Even the speakers are pretty good, for a gaming laptop. They sit to each side of the keyboard, offering an engaging stereo sound field with better positional imaging than most. Sure, there's only the slightest suggestion of bass here and the upper-mids can sound fibrous and slightly abrasive. But many gaming laptops speakers seem like an afterthought. The Razer Blade 14's don't.
Battery life and connections
- Ports: 2x USB-C, 2x USB-A, 1x HDMI 2.1
- 61Wh battery capacity, 230W charger
We think battery life is far more important in the Razer Blade 14 than in most larger gaming laptops. You could feasibly use this laptop as an everyday portable.
Our video streaming tests suggest you can get around 7.5 hours of light use out of a charge. While this doesn't meet the kind of standard we'd look for in an ultraportable, it is long enough to make the Blade 14 a useful portable productivity laptop. We tried dropping the refresh rate to 60Hz, but this didn't change its longevity.
It's kinda a dream student laptop - not that we could have remotely afforded something as nice as this back when we were 21 years old.

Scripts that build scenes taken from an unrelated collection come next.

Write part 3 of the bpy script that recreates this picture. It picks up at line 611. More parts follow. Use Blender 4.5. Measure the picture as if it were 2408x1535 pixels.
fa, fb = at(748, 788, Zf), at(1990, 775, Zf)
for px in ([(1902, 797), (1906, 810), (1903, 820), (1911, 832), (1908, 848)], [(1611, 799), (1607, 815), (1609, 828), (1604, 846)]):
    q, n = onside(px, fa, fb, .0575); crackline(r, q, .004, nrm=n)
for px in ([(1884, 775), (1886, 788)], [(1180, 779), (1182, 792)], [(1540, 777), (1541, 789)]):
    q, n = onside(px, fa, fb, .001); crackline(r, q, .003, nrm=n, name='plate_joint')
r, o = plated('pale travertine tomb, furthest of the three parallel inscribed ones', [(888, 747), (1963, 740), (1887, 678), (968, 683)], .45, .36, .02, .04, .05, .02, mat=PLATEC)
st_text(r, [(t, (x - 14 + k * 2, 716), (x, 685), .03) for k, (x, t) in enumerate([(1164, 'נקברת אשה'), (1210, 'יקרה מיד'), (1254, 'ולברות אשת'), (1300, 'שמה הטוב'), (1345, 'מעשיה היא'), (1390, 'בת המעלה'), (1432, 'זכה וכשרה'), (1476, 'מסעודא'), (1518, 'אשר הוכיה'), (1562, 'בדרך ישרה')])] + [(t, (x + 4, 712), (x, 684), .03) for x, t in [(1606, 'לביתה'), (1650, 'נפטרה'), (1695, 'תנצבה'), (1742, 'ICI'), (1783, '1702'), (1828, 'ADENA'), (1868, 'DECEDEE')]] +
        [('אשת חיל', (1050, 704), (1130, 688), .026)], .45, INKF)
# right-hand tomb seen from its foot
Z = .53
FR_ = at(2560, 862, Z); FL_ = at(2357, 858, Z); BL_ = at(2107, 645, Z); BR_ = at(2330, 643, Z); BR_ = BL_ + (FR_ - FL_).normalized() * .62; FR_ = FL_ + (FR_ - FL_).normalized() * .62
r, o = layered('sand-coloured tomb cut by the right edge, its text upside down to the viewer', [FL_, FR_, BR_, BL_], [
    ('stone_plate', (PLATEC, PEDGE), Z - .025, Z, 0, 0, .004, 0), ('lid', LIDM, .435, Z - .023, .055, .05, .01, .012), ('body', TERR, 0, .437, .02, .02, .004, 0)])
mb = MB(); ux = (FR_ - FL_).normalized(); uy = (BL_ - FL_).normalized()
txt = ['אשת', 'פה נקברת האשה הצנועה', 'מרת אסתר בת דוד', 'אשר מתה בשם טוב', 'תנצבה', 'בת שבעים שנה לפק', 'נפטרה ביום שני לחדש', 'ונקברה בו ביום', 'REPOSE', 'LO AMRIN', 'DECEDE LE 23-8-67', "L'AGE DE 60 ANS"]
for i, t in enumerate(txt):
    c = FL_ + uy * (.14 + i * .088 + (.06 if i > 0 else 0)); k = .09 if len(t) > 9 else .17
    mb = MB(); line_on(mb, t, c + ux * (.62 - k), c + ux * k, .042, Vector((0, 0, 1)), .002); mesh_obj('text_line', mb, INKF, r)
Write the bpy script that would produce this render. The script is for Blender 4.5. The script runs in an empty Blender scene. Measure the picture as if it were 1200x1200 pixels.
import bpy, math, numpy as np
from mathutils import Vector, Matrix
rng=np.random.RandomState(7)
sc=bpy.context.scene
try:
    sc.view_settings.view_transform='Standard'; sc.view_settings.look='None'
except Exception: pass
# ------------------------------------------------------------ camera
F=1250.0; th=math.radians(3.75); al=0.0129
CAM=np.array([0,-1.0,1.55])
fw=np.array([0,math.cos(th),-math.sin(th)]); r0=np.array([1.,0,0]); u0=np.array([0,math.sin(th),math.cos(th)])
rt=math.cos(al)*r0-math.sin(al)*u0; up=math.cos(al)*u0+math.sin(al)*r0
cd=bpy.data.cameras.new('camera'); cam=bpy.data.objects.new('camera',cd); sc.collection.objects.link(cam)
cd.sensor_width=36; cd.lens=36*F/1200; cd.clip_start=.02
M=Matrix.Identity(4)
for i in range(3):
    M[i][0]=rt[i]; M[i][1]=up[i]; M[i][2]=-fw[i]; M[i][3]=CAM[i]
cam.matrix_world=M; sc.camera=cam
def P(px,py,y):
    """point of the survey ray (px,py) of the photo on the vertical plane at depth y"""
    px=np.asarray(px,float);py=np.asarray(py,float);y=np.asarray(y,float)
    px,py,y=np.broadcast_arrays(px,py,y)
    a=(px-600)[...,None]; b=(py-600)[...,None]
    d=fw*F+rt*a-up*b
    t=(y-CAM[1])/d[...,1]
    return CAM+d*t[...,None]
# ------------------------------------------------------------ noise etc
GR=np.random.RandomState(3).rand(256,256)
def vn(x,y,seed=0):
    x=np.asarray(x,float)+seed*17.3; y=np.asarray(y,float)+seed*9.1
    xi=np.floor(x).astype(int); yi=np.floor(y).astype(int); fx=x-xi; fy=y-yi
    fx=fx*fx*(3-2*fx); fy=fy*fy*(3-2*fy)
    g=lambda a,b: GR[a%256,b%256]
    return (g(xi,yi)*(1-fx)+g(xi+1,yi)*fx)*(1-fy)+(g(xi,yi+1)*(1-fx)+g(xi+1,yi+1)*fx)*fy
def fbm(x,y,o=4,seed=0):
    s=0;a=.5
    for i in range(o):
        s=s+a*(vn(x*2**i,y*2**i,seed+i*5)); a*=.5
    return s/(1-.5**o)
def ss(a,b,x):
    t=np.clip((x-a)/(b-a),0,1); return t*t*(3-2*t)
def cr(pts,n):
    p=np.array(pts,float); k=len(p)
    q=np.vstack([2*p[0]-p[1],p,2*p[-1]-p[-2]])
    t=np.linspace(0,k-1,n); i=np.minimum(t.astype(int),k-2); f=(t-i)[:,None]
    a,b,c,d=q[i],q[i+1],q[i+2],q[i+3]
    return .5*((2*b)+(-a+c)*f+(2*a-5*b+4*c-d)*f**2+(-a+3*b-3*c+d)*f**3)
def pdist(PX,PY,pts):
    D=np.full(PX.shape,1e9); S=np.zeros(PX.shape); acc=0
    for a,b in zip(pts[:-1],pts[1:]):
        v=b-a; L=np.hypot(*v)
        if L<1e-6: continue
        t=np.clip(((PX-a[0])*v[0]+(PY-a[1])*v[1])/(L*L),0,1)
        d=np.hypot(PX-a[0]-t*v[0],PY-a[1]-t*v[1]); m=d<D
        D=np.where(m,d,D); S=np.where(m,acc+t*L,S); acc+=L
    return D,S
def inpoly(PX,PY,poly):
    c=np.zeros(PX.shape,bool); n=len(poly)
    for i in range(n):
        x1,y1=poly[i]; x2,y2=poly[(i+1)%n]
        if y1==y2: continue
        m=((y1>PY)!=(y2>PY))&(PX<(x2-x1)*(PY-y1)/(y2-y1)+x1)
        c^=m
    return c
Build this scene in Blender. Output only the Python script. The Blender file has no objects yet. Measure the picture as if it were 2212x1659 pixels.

We have just a few bits left to over. The Blade 14 has two USB-C ports. Neither is an ultra-fast Thunderbolt connector, which is a shame, but both support DisplayPort. Its full-size HDMI is a 2.1 spec socket, worthy of a few bonus points, and there are two classic USB-A ports too.
Oh, and let's finish on a rare downer: the webcam is terrible. We're not surprised, but wouldn't it have been nice if it was good?